Jean-François Dat

Théorie de Lubin-Tate non-abélienne et représentations elliptiques

Non abelian Lubin–Tate theory studies the cohomology of some moduli spaces for p-divisible groups, the broadest definition of which is due to Rapoport–Zink, aiming both at providing explicit realizations of local Langlands functoriality and at studying bad reduction of Shimura varieties. In this paper we consider the most famous examples ; the so-called Drinfeld and Lubin–Tate towers. In the Lubin–Tate case, Harris and Taylor proved that the supercuspidal part of the cohomology realizes both the local Langlands and Jacquet–Langlands correspondences, as conjectured by Carayol. Recently, Boyer computed the remaining part of the cohomology and exhibited two defects : first, the representations of GLd which appear are of a very particular and restrictive form ; second, the Langlands correspondence is not realized anymore.

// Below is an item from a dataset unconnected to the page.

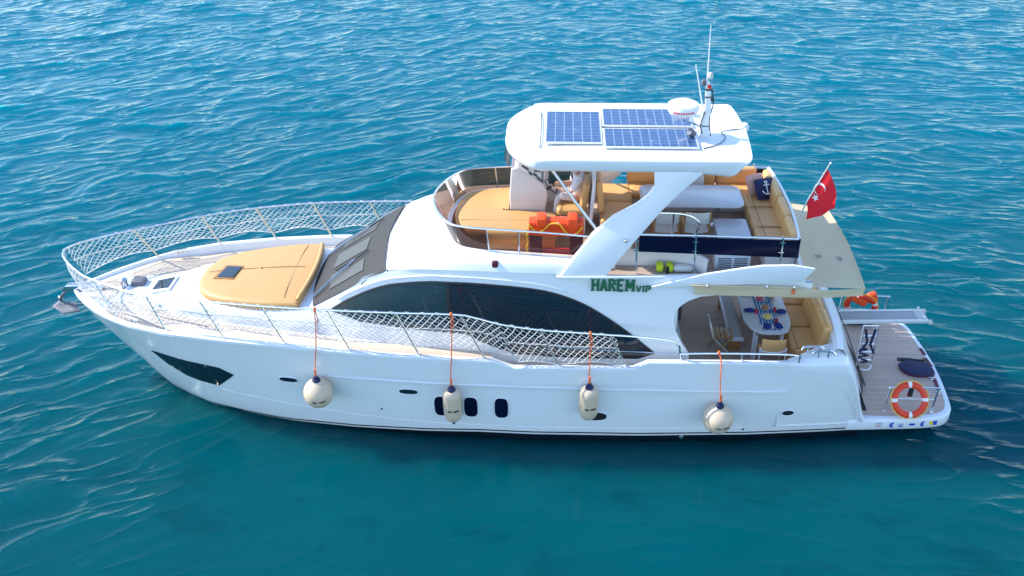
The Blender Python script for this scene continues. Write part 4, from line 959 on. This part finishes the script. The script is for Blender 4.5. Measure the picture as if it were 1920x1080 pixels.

In this paper, we study the cohomology complex in a suitable equivariant derived category, and show how it encodes Langlands correspondence for elliptic representations. Then we transfer this result to the Drinfeld tower via an enhancement of a theorem of Faltings due to Fargues. We deduce that Deligne’s weight-monodromy conjecture is true for varieties uniformized by Drinfeld’s coverings of his symmetric spaces. This completes the computation of local L-factors of some unitary Shimura varieties.